La méthode Al dente
Ma recherche d'emploi se passe bien, bien qu'elle soit en même temps frustrante (lieux communs, bonjour). Mon CV fonctionne et est sélectionné régulièrement. Cela signifie que j'ai réussi à identifier les secteurs dans lesquels je peux valoriser mes compétences. Et que j'arrive à faire passer ces compétences en moins de deux pages à des employeurs qui pensaient au préalable qu'à l'université, on passe ses journées dans les bibliothèques. Je suis rassurée. Par contre, il m'est arrivé quelques fois de passer au travers d'un processus de sélection jusqu'à la dernière étape, et de ne pas être prise. Et là, la fatigue commence à s'installer. ça demande bon nombre d'heures de préparation, des examens écrits de 3h qui contiennent le travail à abattre d'environ une semaine pour une personne en poste, des examens oraux avec préparation de "fausses" formations ou autres exercices, des entretiens avec le GRH, puis le boss et la collègue directe, puis le big boss et des tests de logique à base de dominos et petits carrés remplis de hiéroglyphes divers à n'en plus finir.

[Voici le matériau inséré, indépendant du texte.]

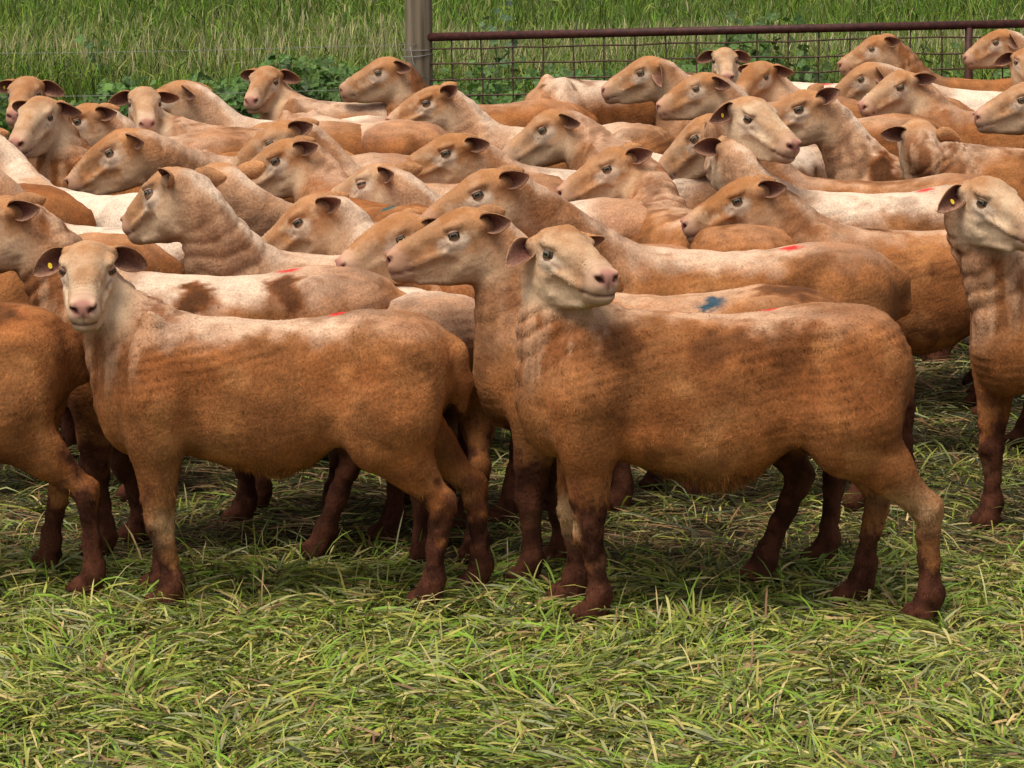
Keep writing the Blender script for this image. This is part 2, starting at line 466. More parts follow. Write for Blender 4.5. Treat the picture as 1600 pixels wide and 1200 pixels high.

Ce que j'en retiens de positif, c'est que je ne suis pas encore au stade du doute et de l'atteinte à ma confiance en moi (je pense que la recherche d'emploi, c'est comme le deuil, il y a des stades émotionnels et on passe par chacun d'entre eux, je ne me fais pas d'illusion). Juste au stade de "j'aimerais que toute cette dépense d'énergie et cette implication soient payantes" et "faites que la prochaine soit la bonne parce que je ne me vois pas faire ça des dizaines et des dizaines de fois". Mais c'est le jeu.
Alors, bien sûr, cette recherche d'emploi morcelle mon temps consacré à finir ma thèse. Mais ça m'aide aussi. J'introduis dans mon travail personnel des techniques issues des examens écrits. Trois heures pour abattre le travail d'une semaine, tenter de briller par ses réponses tout en ne pouvant pas se permettre d'affiner sa prose, c'est exactement ce qu'il me faut. Un temps limité pour tout donner, parce que le job tant désiré en dépend, sans tergiverser sur la qualité de ce que je suis en train de coucher sur le papier. Ces examens m'ont montré que j'y arrive, à déployer suffisamment de concentration ininterrompue et de lâcher-prise pour abattre une grande quantité de travail en un temps limité.
Du coup, maintenant, je travaille avec une minuterie. Je minute des sessions d'une demi heure à une heure durant lesquelles je mets en off mon souci de la qualité pour le remplacer par celui du rendement et laisser sortir les choses de ma tête de façon brute et directe. Il apparaît que ce que j'écris alors plus vite n'est pas plus mauvais. Cela démontre clairement que mon souci de la qualité n'augmente pas la qualité. Il me fait douter et perdre du temps.
Ce n'est pas une révélation pour moi, je m'en doutais depuis longtemps. Par contre, je n'arrivais à la déjouer que rarement. Aujourd'hui, il me reste une trentaine de pages à écrire et tout un tas de corrections à faire, alors que je suis dans trois processus de sélection différents. Je vais continuer à me faire violence avec l'aide d'un petit boîtier aimanté acheté quelques euros il y a plusieurs années chez ikéa, qui trône généralement sur mon frigo et décompte les minutes de la cuisson des pâtes.
- La plus grande violence résidant en réalité dans la sonnerie de la minuterie, sachant que je sursaute quand mon téléphone sonne (ou vibre), quand ma tartine saute hors du grille-pain (machine de l'enfer) ou quand mon lapin nain éternue (elle est sujette aux sinusites) -
J'espère que le résultat sera al dente.